1. Team working and interpersonal skills
2. Initiative
3. Analysing and problem solving
4. Verbal communication
5. Personal planning and organising
6. Flexibility
7. IT skills
I'd have to say that I think IT skills are important, particularly since I am an IT contractor / consultant, however, if you're illiterate, can't work in a team, solve problems, tie your own shoelaces, then you're pretty fucked, and IT skills are the least of your worries.
I think the feeling that IT skills are undervalued stems from businesses typically seeing IT as only an overhead, and not really a core part of enabling folk to get work done. (Whatever the particular work of the company is...) Too many times IT budgets are slashed, support is cut back, and cheap kludges are thrown in to production which is fine when things work, but when they break how many engineers, sales people, widget makers, traders or whomever find they can't do a damn thing until someone comes along to make it all better?
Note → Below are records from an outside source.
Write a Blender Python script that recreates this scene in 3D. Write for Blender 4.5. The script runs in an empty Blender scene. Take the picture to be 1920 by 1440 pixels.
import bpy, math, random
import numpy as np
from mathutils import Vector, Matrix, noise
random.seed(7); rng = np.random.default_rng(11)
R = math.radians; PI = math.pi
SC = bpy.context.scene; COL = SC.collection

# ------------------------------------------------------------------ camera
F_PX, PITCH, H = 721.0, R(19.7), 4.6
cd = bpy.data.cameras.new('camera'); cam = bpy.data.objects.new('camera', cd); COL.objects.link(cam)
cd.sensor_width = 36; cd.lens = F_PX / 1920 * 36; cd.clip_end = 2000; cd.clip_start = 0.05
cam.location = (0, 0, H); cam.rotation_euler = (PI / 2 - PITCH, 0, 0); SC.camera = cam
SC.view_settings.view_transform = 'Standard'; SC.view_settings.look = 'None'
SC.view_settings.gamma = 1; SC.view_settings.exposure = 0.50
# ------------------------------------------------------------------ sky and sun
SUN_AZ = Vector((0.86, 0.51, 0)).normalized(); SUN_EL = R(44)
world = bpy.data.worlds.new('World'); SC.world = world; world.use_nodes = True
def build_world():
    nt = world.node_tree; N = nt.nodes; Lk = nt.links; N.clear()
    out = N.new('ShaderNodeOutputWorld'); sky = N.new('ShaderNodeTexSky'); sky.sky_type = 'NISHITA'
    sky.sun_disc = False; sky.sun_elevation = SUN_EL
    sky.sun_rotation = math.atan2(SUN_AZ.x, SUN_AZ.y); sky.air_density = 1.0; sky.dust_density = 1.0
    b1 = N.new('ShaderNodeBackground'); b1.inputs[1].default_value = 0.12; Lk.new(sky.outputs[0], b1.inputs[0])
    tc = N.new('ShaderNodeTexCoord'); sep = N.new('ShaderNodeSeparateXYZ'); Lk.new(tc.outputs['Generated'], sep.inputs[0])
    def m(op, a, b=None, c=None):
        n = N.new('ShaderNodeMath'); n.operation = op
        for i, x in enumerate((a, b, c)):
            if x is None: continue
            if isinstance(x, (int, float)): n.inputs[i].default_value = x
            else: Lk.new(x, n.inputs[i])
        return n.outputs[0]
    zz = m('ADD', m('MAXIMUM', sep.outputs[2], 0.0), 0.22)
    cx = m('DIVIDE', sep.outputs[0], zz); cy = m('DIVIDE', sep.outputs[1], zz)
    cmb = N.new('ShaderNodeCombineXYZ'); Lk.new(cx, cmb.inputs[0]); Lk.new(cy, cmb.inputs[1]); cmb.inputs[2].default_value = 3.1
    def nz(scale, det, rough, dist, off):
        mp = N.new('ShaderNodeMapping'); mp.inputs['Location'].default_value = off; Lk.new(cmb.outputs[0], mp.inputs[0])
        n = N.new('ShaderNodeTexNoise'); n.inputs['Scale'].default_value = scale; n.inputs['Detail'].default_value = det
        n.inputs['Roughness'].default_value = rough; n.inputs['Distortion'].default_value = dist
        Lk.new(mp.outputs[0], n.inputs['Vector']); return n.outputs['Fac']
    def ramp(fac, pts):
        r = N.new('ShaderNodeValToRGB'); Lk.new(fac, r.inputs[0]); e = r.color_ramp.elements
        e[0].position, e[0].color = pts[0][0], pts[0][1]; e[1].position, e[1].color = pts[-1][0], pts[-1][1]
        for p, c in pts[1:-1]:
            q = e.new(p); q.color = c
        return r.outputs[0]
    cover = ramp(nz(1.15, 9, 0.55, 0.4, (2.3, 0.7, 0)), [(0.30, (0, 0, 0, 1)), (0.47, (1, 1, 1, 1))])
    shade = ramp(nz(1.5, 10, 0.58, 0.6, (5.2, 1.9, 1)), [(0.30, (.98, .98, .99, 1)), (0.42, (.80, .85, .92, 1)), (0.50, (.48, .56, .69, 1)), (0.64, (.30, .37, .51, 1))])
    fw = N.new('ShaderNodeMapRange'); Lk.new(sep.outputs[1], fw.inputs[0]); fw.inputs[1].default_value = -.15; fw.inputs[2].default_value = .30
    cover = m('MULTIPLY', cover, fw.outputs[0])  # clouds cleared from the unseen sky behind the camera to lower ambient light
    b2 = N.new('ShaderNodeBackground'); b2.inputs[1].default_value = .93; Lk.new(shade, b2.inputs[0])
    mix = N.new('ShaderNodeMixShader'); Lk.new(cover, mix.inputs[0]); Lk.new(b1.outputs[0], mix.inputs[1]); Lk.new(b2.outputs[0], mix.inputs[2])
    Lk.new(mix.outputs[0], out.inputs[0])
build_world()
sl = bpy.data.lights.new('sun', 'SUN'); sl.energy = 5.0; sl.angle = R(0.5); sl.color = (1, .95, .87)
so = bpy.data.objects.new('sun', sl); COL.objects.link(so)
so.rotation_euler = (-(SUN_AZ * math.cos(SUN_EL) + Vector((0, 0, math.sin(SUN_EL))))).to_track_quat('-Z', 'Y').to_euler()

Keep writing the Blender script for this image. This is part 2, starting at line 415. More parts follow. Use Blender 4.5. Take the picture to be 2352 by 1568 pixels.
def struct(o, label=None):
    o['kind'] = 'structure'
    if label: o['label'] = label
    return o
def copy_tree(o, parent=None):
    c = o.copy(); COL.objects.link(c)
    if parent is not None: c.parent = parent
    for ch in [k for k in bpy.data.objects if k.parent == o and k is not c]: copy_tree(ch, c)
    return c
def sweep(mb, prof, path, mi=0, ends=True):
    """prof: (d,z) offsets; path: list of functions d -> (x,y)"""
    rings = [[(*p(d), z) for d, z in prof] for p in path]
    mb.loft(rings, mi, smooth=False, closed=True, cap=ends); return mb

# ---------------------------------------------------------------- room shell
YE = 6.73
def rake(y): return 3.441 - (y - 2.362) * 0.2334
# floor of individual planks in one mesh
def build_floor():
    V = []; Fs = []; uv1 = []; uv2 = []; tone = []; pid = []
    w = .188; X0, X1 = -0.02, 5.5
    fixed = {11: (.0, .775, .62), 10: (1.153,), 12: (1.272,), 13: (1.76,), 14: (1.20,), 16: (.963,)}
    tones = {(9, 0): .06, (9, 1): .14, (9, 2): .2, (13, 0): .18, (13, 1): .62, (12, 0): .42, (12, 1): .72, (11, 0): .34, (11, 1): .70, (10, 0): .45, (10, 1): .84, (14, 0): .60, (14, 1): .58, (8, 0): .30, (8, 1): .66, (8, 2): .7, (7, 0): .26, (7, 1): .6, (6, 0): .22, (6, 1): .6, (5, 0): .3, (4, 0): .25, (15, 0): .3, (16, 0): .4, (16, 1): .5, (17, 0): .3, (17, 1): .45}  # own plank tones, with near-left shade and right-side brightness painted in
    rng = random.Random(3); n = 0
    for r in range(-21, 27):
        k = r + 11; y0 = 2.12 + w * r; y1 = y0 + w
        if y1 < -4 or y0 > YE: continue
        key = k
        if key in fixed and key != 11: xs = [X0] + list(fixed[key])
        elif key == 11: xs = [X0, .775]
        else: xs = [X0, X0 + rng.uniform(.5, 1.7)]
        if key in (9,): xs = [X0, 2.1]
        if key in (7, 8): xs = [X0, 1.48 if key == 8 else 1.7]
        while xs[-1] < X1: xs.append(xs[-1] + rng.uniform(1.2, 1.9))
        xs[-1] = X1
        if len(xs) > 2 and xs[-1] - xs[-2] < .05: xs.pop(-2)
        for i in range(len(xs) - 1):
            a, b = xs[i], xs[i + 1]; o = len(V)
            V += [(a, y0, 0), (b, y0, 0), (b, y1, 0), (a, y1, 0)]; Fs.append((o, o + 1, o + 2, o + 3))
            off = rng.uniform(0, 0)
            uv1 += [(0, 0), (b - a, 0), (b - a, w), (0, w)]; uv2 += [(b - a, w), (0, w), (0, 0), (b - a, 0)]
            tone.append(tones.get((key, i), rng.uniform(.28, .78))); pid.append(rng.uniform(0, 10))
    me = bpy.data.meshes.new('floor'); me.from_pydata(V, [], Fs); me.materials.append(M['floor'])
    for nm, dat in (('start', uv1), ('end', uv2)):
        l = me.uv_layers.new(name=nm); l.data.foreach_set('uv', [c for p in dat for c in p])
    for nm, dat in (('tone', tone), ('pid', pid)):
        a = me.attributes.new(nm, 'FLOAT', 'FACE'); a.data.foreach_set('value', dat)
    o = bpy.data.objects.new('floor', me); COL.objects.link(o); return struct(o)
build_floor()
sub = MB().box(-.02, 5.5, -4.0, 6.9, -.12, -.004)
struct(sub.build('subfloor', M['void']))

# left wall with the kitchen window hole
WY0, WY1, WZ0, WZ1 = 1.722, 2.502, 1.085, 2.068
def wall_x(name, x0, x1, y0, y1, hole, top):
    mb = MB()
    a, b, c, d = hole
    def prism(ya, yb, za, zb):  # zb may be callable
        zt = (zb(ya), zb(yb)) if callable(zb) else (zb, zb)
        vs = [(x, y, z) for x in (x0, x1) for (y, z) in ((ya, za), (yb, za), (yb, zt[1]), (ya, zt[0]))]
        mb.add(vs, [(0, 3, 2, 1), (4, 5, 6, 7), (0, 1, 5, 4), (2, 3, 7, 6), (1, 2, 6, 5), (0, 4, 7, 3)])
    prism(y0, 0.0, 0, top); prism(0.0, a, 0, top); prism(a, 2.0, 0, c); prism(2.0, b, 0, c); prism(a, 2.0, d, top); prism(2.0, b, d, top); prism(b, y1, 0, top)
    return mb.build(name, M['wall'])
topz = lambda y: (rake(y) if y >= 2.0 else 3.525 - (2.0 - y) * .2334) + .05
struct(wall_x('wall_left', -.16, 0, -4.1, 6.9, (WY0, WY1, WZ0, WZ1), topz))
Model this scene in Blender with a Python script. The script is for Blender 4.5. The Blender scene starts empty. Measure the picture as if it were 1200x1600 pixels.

These costs will run in to millions of (wo)man hours, and seriously impacts the profitability of a company, not to mention losing your latest CV, and mp3 collection seriously fucks up your Qi. A lot of this is preventable, if the hard headed spreadsheet managers would listen to the actual support requirements of the people that work in the companies...
A happy medium is required, not lowest common denominator.
But then, I was always going to say that. That, and give me a pay rise.
1 comment:
It's just as well for Microsoft they are - if they weren't people would be using Open Source software and generally rolling their own and nobody would be paying the Microsoft Tax.
Of course by `IT skills' Microsoft mean MCSE which isn't even any use as toilet paper.